Cartoon Overlooks the Value of Teaching Assistants

Letter to the Editor


The waste of space called "Better than Stick Figures" has crossed the line of decency. In the April 18 issue of The Spectrum, the "artist," if you could even call him that, insults the English speaking skills of Asian teaching assistants, saying students ought to be given foreign language credits for attending Chem 101.

Paul Hebert's insensitivity is extremely disturbing and exemplifies the very racism and bigotry that caused the reverse discrimination perpetuated by Affirmative Action. If anything, students are lucky to have a teaching assistant who cares enough about others to become a teaching assistant in the first place. We should be grateful and honored that these students travel so far from their native countries just to study in the United States and at the University at Buffalo.
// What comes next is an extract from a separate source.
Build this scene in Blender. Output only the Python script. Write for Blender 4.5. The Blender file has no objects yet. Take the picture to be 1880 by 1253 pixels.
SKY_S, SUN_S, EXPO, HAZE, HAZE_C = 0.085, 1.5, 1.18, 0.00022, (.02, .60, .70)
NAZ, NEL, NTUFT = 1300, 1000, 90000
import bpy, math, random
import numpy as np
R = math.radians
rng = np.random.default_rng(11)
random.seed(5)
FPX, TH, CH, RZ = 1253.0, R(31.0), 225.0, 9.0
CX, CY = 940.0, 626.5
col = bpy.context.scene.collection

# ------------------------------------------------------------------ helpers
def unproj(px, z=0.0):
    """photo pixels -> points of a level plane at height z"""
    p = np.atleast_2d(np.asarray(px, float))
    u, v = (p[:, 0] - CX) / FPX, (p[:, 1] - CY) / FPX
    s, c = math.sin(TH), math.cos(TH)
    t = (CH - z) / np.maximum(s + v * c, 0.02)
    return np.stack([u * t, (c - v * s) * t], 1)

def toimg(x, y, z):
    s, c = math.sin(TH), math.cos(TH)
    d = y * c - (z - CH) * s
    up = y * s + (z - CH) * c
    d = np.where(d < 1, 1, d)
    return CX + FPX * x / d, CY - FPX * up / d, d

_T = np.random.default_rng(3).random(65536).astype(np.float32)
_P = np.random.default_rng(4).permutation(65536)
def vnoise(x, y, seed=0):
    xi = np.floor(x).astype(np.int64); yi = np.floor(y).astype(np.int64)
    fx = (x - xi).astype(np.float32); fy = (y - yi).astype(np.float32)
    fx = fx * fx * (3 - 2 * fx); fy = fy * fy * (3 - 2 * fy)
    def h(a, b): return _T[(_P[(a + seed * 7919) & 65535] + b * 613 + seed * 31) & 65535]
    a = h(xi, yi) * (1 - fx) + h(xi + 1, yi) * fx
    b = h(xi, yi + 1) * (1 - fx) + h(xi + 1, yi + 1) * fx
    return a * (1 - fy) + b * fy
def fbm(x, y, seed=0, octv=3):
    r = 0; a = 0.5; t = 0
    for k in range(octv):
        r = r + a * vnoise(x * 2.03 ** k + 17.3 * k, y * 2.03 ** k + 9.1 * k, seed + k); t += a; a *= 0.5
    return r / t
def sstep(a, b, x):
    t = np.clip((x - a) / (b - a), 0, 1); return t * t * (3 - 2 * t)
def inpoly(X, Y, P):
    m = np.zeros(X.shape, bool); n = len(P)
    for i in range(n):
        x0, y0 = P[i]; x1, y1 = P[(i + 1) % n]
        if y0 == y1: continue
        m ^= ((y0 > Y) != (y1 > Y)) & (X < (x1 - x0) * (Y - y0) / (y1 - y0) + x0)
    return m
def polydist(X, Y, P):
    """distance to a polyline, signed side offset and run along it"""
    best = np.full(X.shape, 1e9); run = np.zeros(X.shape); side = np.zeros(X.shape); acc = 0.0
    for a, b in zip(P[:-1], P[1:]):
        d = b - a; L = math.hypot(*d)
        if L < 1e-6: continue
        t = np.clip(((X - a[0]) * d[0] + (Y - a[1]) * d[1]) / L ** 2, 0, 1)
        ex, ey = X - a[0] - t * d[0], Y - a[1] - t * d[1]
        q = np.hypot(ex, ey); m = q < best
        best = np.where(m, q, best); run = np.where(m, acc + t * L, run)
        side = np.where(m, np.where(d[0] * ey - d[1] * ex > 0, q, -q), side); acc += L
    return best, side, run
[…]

According to university policy, all international graduate students who have been awarded teaching, research or graduate assistantships must demonstrate their oral English language proficiency by taking the Speaking Proficiency English Assessment Kit test at a cost of $60 per student. This test assesses their spoken English proficiency and measures their degree of comprehensibility in English. A score of 55 out of 60 is required of all international teaching assistants. The foreign teaching assistants I encountered as an undergraduate were nothing but helpful to me, and I seriously doubt that Paul Hebert has a level of dedication to learning and education anywhere near what these students exhibit. I'm sure that if more American students were as committed to a higher education in such technically demanding fields, you would see more American teaching assistants in your laboratory classes.

Hebert's cartoon was not even amusing in the least and undermines the university's efforts at promoting diversity and helping these students feel welcome and more at home in a foreign country. How many of us could complete our undergraduate education, pack up everything and leave the United States alone to further our studies in a completely foreign land?

Shame on Hebert; I am sorry he is so narrow-minded. With his views, he can never appreciate the diversity that makes our country so unique. He is entitled to freedom of speech and opinion, but to promote his racist and bigoted views in a university-sanctioned publication that is funded by the very students who he is criticizing is simply unacceptable and disgusting.

We live in a civilized society: we should not tolerate this type of discrimination and immature racial intolerance that Paul Hebert has demonstrated.